**Task brief**: Repeat, exactly as written, every line from the one holding "Keep writing the" through the one holding "3.5, .30, .16))". Leave out all other lines.

* START Given data *

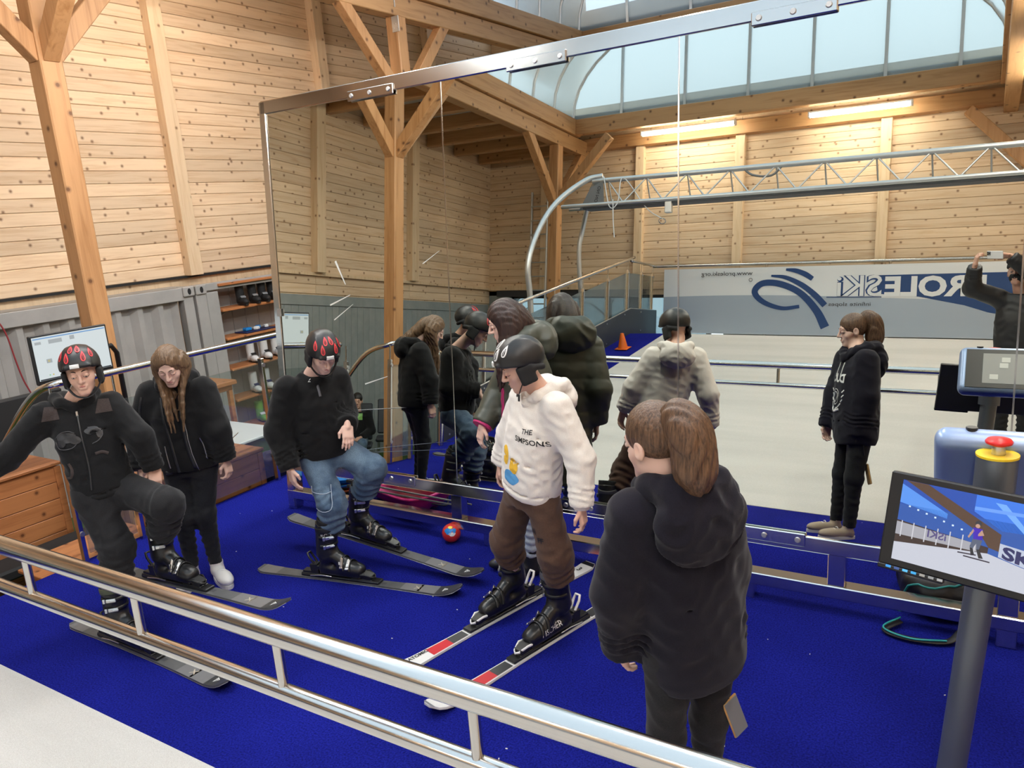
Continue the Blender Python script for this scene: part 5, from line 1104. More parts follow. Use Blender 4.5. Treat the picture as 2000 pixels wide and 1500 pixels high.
# ================================================================== boy sitting by the grey wall (seen in the mirror)
B0 = A(-8.45,-.55,ZG); j = lambda x, y, z: tuple(B0 + x*Lt_ + y*F_ + A(0,0,z)); F_ = norm((.62,.78,0)); Lt_ = A(-F_[1], F_[0], 0)
J = dict(pelvis=j(0,0,.55), chest=j(0,-.04,.98), hipL=j(.08,0,.53), hipR=j(-.08,0,.53), shL=j(.16,-.03,.95), shR=j(-.16,-.03,.95), head=j(0,.02,1.17), elL=j(.22,.06,.70), wrL=j(.09,.27,.62), elR=j(-.22,.06,.70), wrR=j(-.07,.28,.62), ankL=j(.10,.44,.09), ankR=j(-.10,.44,.09), kneeL=j(.10,.40,.54), kneeR=j(-.10,.40,.54))
sp = dict(front=F_, lat=Lt_, Rh=look(F_[:2], .1, .0), hs=.95, skin='skin_tan', eyes=True, brow='hair_black', handL=(tuple(-Lt_*.5+F_), (0,0,1), .8, .3), handR=(tuple(Lt_*.5+F_), (0,0,1), .8, .3), hands=.88, z0=ZG)
t = person('person', 'dark-haired boy sitting on a chair by the grey wall in the mirror', J, sp)
fS = top_f(J, sp, [(-.1,.15,.12,.0), (.4,.155,.12,.0), (.85,.145,.10,.0), (1.02,.08,.075,.0)], (.07,.065,.05), -.01, fold=.003, fs=.05, seed=3); jk = garment(t, 'jacket', 'black_fleece', fS, pts_of(J, UP), .14, .014)
u, v = norm(np.cross(A(0,0,1), F_)), A(0,0,1); print_on(*quad2(.16,.10), A(*J['chest'])+F_*.3-v*.06, u, v, fS, 'green_plastic', 'chest_panel', jk, 3)
garment(t, 'jeans', 'blue_denim', trousers_f(J, sp, (.085,.070,.055), .97, (.14,.11), .002, .05, 2), pts_of(J, DN), .13, .014)
hc = A(*J['head']); garment(t, 'hair', 'hair_black', local(SUB(.01, ell((0,-.016,.042), (.084,.103,.099)), ell((0,.112,-.045), (.075,.085,.095))), hc, sp['Rh'], .95), [hc], .15, .009)
sneaker(t, j(.10,.40,0), tuple(F_), 'white_plastic'); sneaker(t, j(-.10,.40,0), tuple(F_), 'white_plastic')
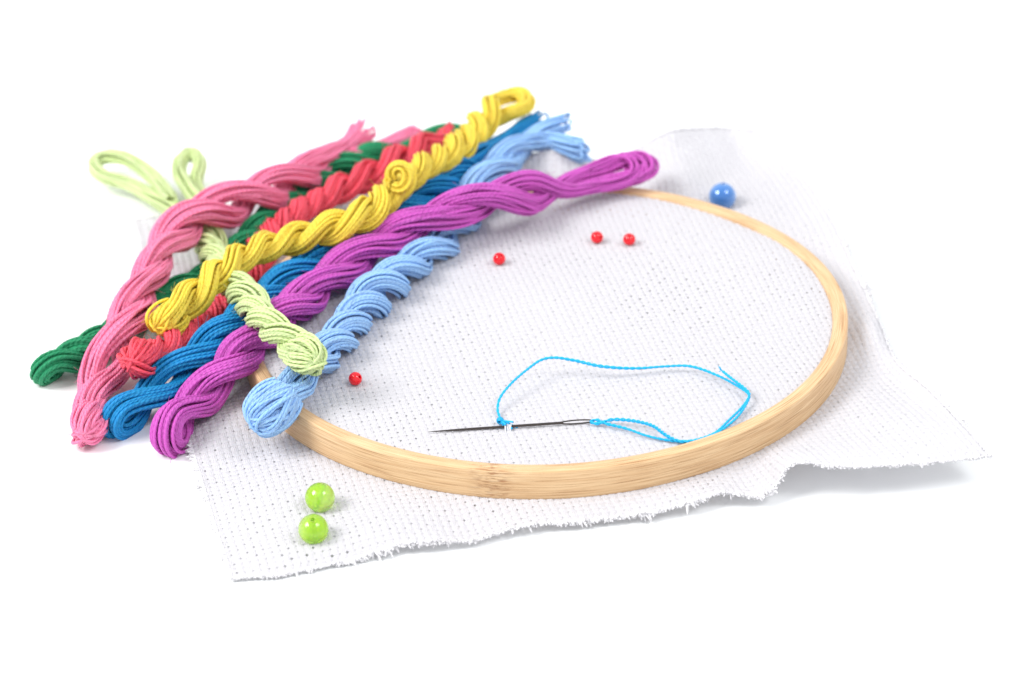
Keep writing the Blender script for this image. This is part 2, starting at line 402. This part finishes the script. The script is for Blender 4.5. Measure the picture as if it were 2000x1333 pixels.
make_skein('bright yellow tightly twisted lumpy skein, topmost of the pile', SK['yellow'],
    [(330, 624, 1.9), (368, 588, 2.2), (415, 543, 2.5), (480, 498, 2.55), (560, 470, 2.45), (640, 450, 2.6), (710, 420, 2.85), (765, 372, 2.85), (820, 330, 2.75), (885, 296, 2.5), (925, 262, 2.2), (948, 228, 2.3), (972, 212, 2.3)],
    .285, [2.3, 2.1, 2.0, 1.9, 2.0, 2.1, 2.3, 2.6], -1, aoff=.31, wob=.08, pvar=.12, tails=('loop', [(990, 188, 2.35), (1010, 181, 2.4), (1026, 190, 2.4), (1027, 206, 2.35), (1008, 218, 2.3)]), phase=1.2, seed=8, tail_r=.8, foldk=1.1, fold_r=1.0, bunch=(.58, .47, 30), curl=(779, 346, 3.5, .30, .16))

# ------------------------------------------------------------------ hoop
R0, HZ0, HZ1, TH = 9.0, .36, 1.30, .46
def bamboo():
    q = NT('bamboo')
    uv = q.n('ShaderNodeUVMap'); sp = q.n('ShaderNodeSeparateXYZ'); q.l(uv.outputs[0], sp.inputs[0])
    u, v = sp.outputs[0], sp.outputs[1]
    def noise(su, sv, det=3, dist=0):
        c = q.n('ShaderNodeCombineXYZ'); q.l(q.math('MULTIPLY', u, su), c.inputs[0]); q.l(q.math('MULTIPLY', v, sv), c.inputs[1])
        x = q.n('ShaderNodeTexNoise'); x.inputs['Scale'].default_value = 1; x.inputs['Detail'].default_value = det; x.inputs['Distortion'].default_value = dist
        q.l(c.outputs[0], x.inputs['Vector']); return x.outputs[0]
    def ramp(x, a, b):
        m = q.n('ShaderNodeMapRange'); m.inputs[1].default_value = a; m.inputs[2].default_value = b; q.l(x, m.inputs[0]); return m.outputs[0]
    broad = noise(.35, 1.6, 2); fine = noise(.5, 26, 3, .3); dark = noise(.55, 44, 2, .1); light = noise(.3, 40, 2)
    c = q.mix(broad, lin((212, 176, 132)), lin((232, 202, 160)))
    c = q.mix(q.math('MULTIPLY', ramp(fine, .40, .60), .6), c, lin((194, 152, 108)))
    c = q.mix(q.math('MULTIPLY', ramp(dark, .56, .68), .75), c, lin((150, 98, 52)))
    c = q.mix(q.math('MULTIPLY', ramp(light, .62, .70), .45), c, lin((246, 222, 180)))
    # the bamboo node: a flecked band near the front
    UN = NODEU
    du = q.math('ABSOLUTE', q.math('SUBTRACT', u, UN)); wob = noise(.8, 5, 2)
    band = ramp(q.math('SUBTRACT', q.math('ADD', du, 0), q.math('MULTIPLY', wob, .9)), .25, -.25)
    fl = ramp(noise(3.2, 22, 3, .5), .50, .66)
    fleck = q.math('MULTIPLY', band, fl)
    c = q.mix(q.math('MULTIPLY', fleck, .75), c, lin((150, 92, 52)))
    g2 = q.math('MULTIPLY', band, ramp(noise(2.5, 16, 3), .52, .6))
    c = q.mix(q.math('MULTIPLY', g2, .5), c, lin((204, 178, 146)))
    q.l(c, q.b.inputs['Base Color'])
    h = q.math('SUBTRACT', q.math('MULTIPLY', fine, 1.0), q.math('MULTIPLY', ramp(dark, .58, .72), .5)); h = q.math('SUBTRACT', h, q.math('MULTIPLY', fleck, 1.5))
    bp = q.n('ShaderNodeBump'); bp.inputs['Strength'].default_value = .5; bp.inputs['Distance'].default_value = .00022
    q.l(h, bp.inputs['Height']); q.l(bp.outputs[0], q.b.inputs['Normal'])
    q.b.inputs['Roughness'].default_value = .48; q.b.inputs['Specular IOR Level'].default_value = .35
    return q.m
pn = at(958, 918, HZ1); NODEU = math.atan2(pn[1], pn[0]) % (2 * math.pi) * R0
prof = []
def corner(cx, cz, rad, a0, a1, k=5):
    for t in np.linspace(a0, a1, k): prof.append((cx + rad * math.cos(t), cz + rad * math.sin(t)))
rc = .09
corner(R0 - rc, HZ0 + rc, rc, -math.pi / 2, 0)
for z in np.linspace(HZ0 + .2, HZ1 - .2, 6): prof.append((R0, z))
corner(R0 - .07, HZ1 - .07, .07, 0, math.pi / 2)
corner(R0 - TH + .15, HZ1 - .15, .15, math.pi / 2, math.pi)
corner(R0 - TH + .05, HZ0 + .05, .05, math.pi, 1.5 * math.pi, 3)
prof = np.array(prof); NP = len(prof); NS = 512
th = np.arange(NS) / NS * 2 * np.pi
wv = .012 * np.sin(3 * th + 1) + .008 * np.sin(7 * th)
swell = .018 * np.exp(-((((th * R0 - NODEU + 20) % (2 * np.pi * R0)) - 20) / .35) ** 2)
rad = prof[None, :, 0] + wv[:, None] + swell[:, None] * (prof[None, :, 0] > R0 - .1)
V = np.stack([rad * np.cos(th)[:, None], rad * np.sin(th)[:, None], np.broadcast_to(prof[None, :, 1], rad.shape) + .008 * np.sin(5 * th)[:, None]], -1).reshape(-1, 3)
a = (np.arange(NS)[:, None] * NP + np.arange(NP)[None]); b = (np.arange(NS)[:, None] * NP + (np.arange(NP)[None] + 1) % NP)
c = ((np.arange(NS)[:, None] + 1) % NS * NP + (np.arange(NP)[None] + 1) % NP); d = ((np.arange(NS)[:, None] + 1) % NS * NP + np.arange(NP)[None])
Fh = np.stack([a, d, c, b], -1).reshape(-1, 4)
pl = np.r_[0, np.cumsum(np.linalg.norm(np.diff(np.vstack([prof, prof[:1]]), axis=0), axis=1))]
v0 = np.broadcast_to(pl[:-1], (NS, NP)); v1 = np.broadcast_to(pl[1:], (NS, NP)); u0 = np.broadcast_to((th * R0)[:, None], (NS, NP)); u1 = u0 + 2 * np.pi * R0 / NS
UVh = np.stack([np.stack([u0, v0], -1), np.stack([u1, v0], -1), np.stack([u1, v1], -1), np.stack([u0, v1], -1)], 2).reshape(-1, 2)
hoop = mesh('embroidery_hoop', V, Fh, bamboo(), None, UVh)
tag(hoop, 'round pale bamboo embroidery hoop clamping the white cloth', 'embroidery hoop')

# ------------------------------------------------------------------ cloth
rng = np.random.default_rng(3)
edge_px = dict(
    bottom=[(450, 1132, .12), (560, 1120, .12), (690, 1092, .15), (780, 1064, .3), (860, 1058, .3), (930, 1056, .22), (1020, 1028, .3), (1120, 1020, .25), (1230, 1008, .25), (1320, 990, .35), (1385, 968, .45), (1420, 962, .45), (1480, 970, .35), (1515, 950, .5), (1540, 912, 1.0), (1580, 904, 1.2), (1640, 912, 1.1), (1760, 908, 1.05), (1860, 900, 1.0), (1932, 890, .9)],
    top=[(262, 430, .25), (400, 412, .25), (540, 396, .3), (700, 372, .3), (860, 340, .5), (980, 312, 1.0), (1070, 298, 1.5), (1130, 305, 1.3), (1190, 318, .8), (1245, 290, 1.3), (1310, 256, 1.7), (1380, 250, 1.2), (1430, 252, .7), (1480, 255, .9)],
    left=[(450, 1132, .12), (415, 1020, .12), (385, 920, .12), (345, 780, .12), (312, 660, .12), (285, 540, .15), (262, 430, .25)],
    right=[(1932, 890, .9), (1880, 830, .9), (1815, 760, .7), (1748, 702, .45), (1712, 620, .5), (1672, 530, .5), (1625, 430, .5), (1560, 335, .5), (1480, 255, .9)])
E_ = {k: catmull([at(*p) for p in v]) for k, v in edge_px.items()}
def ev(k, t):
    P = E_[k]; s = arclen(P); s = s / s[-1]
    return np.stack([np.interp(t, s, P[:, i]) for i in range(3)], -1)
c00, c10, c01, c11 = E_['bottom'][0], E_['bottom'][-1], E_['top'][0], E_['top'][-1]
CU_, CV_ = .205, .225
NU = int(np.linalg.norm(c10 - c00) / CU_); NV = int(np.linalg.norm(c01 - c00 + c11 - c10) / 2 / CV_)
SUB = 6
def cloth_pos(U, Vv):
    """U,Vv in 0..1 -> xyz of the smooth cloth surface"""
    U = U[..., None]; Vv = Vv[..., None]
    bil = c00 * (1 - U) * (1 - Vv) + c10 * U * (1 - Vv) + c01 * (1 - U) * Vv + c11 * U * Vv
    Lu = NU * CU_; Lv = NV * CV_
    u = U[..., 0]; v = Vv[..., 0]
    db, dt, dl, dr = v * Lv, (1 - v) * Lv, u * Lu, (1 - u) * Lu
    eb, et, el, er = ev('bottom', u), ev('top', u), ev('left', v), ev('right', v)
    P = bil.copy()
    for e, d_, base in ((eb, db, c00 * (1 - U) + c10 * U), (et, dt, c01 * (1 - U) + c11 * U), (el, dl, c00 * (1 - Vv) + c01 * Vv), (er, dr, c10 * (1 - Vv) + c11 * Vv)):
        P += (e - base) * np.exp(-d_ / 3.2)[..., None]
    w = [1 / (d_ + .03) ** 2 for d_ in (db, dt, dl, dr)]
    ze = (w[0] * eb[..., 2] + w[1] * et[..., 2] + w[2] * el[..., 2] + w[3] * er[..., 2]) / sum(w)
    x, y = P[..., 0], P[..., 1]; r = np.hypot(x, y); ang = np.arctan2(y, x)
    de = np.minimum(np.minimum(db, dt), np.minimum(dl, dr))
    t = np.clip((r - 8.9) / (np.maximum(r - 8.9, 0) + de + 1e-6), 0, 1)
    rimz = .38
    zo = rimz * (1 - t) + ze * t
    fold = np.sin(ang * 9 + 1.2) * .5 + np.sin(ang * 17 + r * .35) * .35 + np.sin(ang * 5 - r * .5) * .4
    zo = zo + fold * .34 * (4 * t * (1 - t)) * np.clip((r - 8.9) / 3, 0, 1)
    # a raised fold running from the right of the hoop out to the near right corner, and one at the far right
    zo += .55 * np.exp(-((ang + .05 - .0 * r) / .10) ** 2) * (4 * t * (1 - t)) * np.clip((r - 9) / 2, 0, 1)
    zo += .9 * np.exp(-((ang - 1.12) / .09) ** 2) * np.clip((r - 9) / 1.5, 0, 1) * (1 - t) + .5 * np.exp(-((ang - .85) / .12) ** 2) * np.clip((r - 9) / 2, 0, 1) * (1 - t)
    zi = FAB(x, y)
    k = np.clip((r - 8.56) / .28, 0, 1); k = k * k * (3 - 2 * k)
    P[..., 2] = np.where(r < 8.56, zi, zi * (1 - k) + zo * k)
    P[..., 2] = np.maximum(P[..., 2], .07)
    return P
def FAB(x, y):
    r = np.hypot(x, y)
    return 1.17 - .05 * np.clip((r - 7.9) / .7, 0, 1) ** 2 + .035 * np.sin(x * .75 + y * .5 + 1) + .03 * np.sin(x * .3 - y * .9 + 2) + .03 * np.exp(-((y - .4 * x - 1.5) / .8) ** 2)
nu, nv = NU * SUB + 1, NV * SUB + 1
gu, gv = np.meshgrid(np.arange(nu) / SUB, np.arange(nv) / SUB, indexing='ij')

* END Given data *

**Solution to the problem**:
Keep writing the Blender script for this image. This is part 2, starting at line 402. This part finishes the script. The script is for Blender 4.5. Measure the picture as if it were 2000x1333 pixels.
make_skein('bright yellow tightly twisted lumpy skein, topmost of the pile', SK['yellow'],
    [(330, 624, 1.9), (368, 588, 2.2), (415, 543, 2.5), (480, 498, 2.55), (560, 470, 2.45), (640, 450, 2.6), (710, 420, 2.85), (765, 372, 2.85), (820, 330, 2.75), (885, 296, 2.5), (925, 262, 2.2), (948, 228, 2.3), (972, 212, 2.3)],
    .285, [2.3, 2.1, 2.0, 1.9, 2.0, 2.1, 2.3, 2.6], -1, aoff=.31, wob=.08, pvar=.12, tails=('loop', [(990, 188, 2.35), (1010, 181, 2.4), (1026, 190, 2.4), (1027, 206, 2.35), (1008, 218, 2.3)]), phase=1.2, seed=8, tail_r=.8, foldk=1.1, fold_r=1.0, bunch=(.58, .47, 30), curl=(779, 346, 3.5, .30, .16))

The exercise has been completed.